I have recently came across the following question in my linear algebra research, which I suspect has a basic straightforward answer:
Suppose we have a real square matrix $ A $, and a certain real square matrix $ B $, which is not necessarily invertible. If $ B $ is invertible, then the matrices $ A $ and $ BAB^{-1} $ and $ B^{-1}AB $ have the same eigenvalues due to similarity. However, if $ B $ is not invertible, then what about the matrices $ BAB^{\dagger} $ and $ B^{\dagger}AB $ ($ \dagger $ denotes Moore-Penrose pseudoinverse) Do they share eigenvalues with $ A $? Is there an analogy here?
I really have no ability to answer this question, I am not an expert on the pseudo inverse of matrices, so I am hoping someone here can provide the answer, which I suspect exists. I thank all helpers.
Best Answer
Suppose that $A$ in invertible. Then $0$ is not an eigenvalue of $A$. But if $B$ is the null matrix, then $B^\dagger$ is the null matrix too, and therefore $BAB^\dagger$ is the null matrix, which has a single eigenvalue: $0$.
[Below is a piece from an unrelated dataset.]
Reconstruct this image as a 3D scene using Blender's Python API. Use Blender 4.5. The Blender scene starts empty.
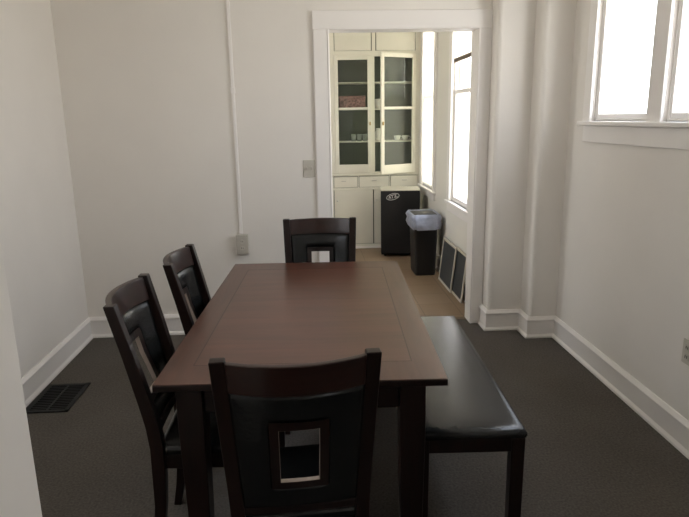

Here's a less radical case. Suppose that$$A=\begin{bmatrix}1&0&0\\0&2&0\\0&0&3\end{bmatrix}\text{ and that }B=\begin{bmatrix}1&2&3\\3&2&1\\2&0&-2\end{bmatrix}.$$Then$$B^\dagger=\frac1{12}\begin{bmatrix}0&2&2\\1&1&0\\2&0&-2\end{bmatrix}$$ and the eigenvalues of $B^\dagger AB$ are $0$ and $2\pm\frac{\sqrt3}3$, whereas the eigenvalues of $A$ are, of course, $1$, $2$, and $3$.